岩切天平の甍

親愛なる友へ

中野重治

2008年01月26日 | Weblog

 大江健三郎の講演集、“「話して考える」と「書いて考える」”を読む。
中野重治という戦中、戦後の左派文学者について話している。
プロレタリア文学運動、共産党を経て当局に逮捕され、「転向」を余儀なくされながらも思想弾圧と戦い続けた作家。

大江氏は中野重治の言う「民族道徳樹立の仕事。」ということに触れている。
『民族道徳という理念は、世界において普遍的なものです。ここで普遍的というのは、個別の実体が世界でひとつに定まっているということではなくて、具体的ないちいちは多種多様であるけれど、それらをつらぬく理念は世界につうじるものだということです。その多種多様である各民族、各国民の、民族道徳がこぞってめざす、ひとつのものがありうる、ということでもあります。たとえば、ヒューマニズムがそうです。・・・そしてそれから半世紀過ぎて、いま日本、日本人にどのような民族道徳があるか・・・。』

紀伊国屋に寄って探してみるが、中野も佐田稲子も無い。アマゾンで調べてみるとほとんどが絶版になっている。なるほど、売れない本は刷らないか・・。しかしそれが重要な作品なら、電子図書とか、何らかの方法で希望者が閲覧できる仕組みは出来ないものかとも思う。

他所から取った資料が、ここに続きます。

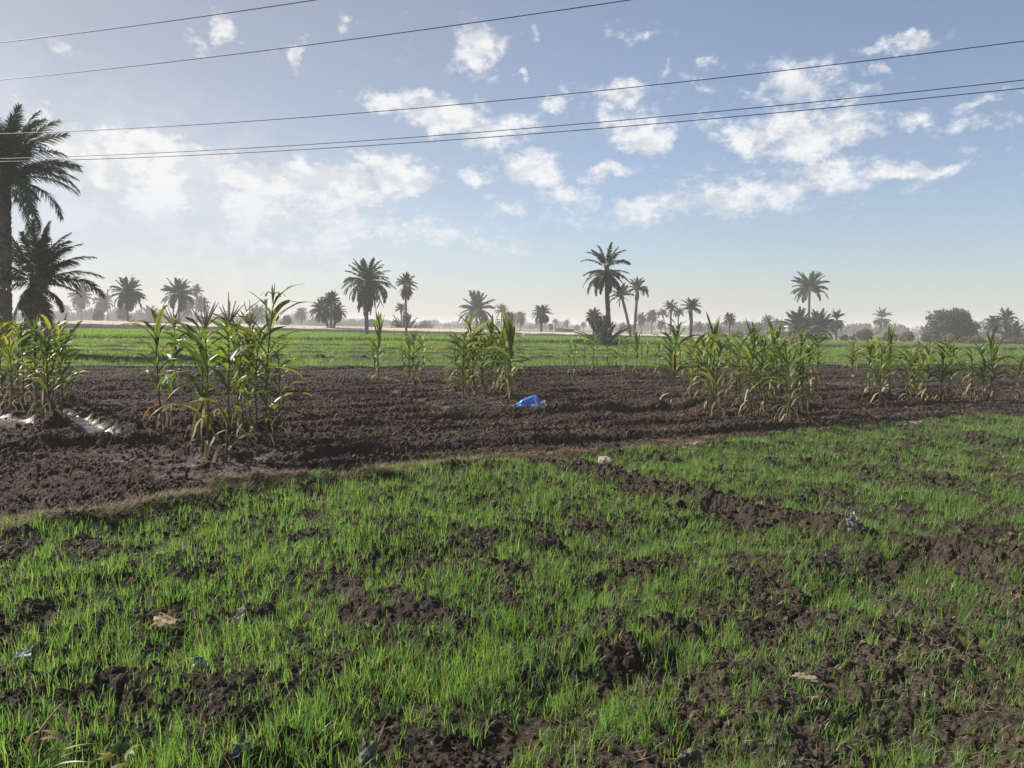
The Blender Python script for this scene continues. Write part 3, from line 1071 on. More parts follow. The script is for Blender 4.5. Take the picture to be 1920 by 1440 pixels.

古本屋サイトで全集を探して、何件かにアメリカまで送ってくれないかと打信してみた。北海道と関西から親切な返事が来た。全二十巻で三万円、送料が重量三十キロにつき三万円。値段はともかく、三十キロ、一冊一キロ半ですか・・。ほとんど旅行中の飛行機や電車の中で読むしなぁ、と意気地が萎える。
文庫本で我慢することにして、百円の古本を買うのに送料二千円はしかたないとしても振込手数料が四千円かかる。百円の本に六千円か・・。日本の古本屋もクレジット・カードとかペイパルに対応してくれないかなぁ・・。

結局東京に住む知人に迷惑を承知で泣きつく事にした。
快い承諾をいただき、感謝、感謝。本の到着が楽しみ。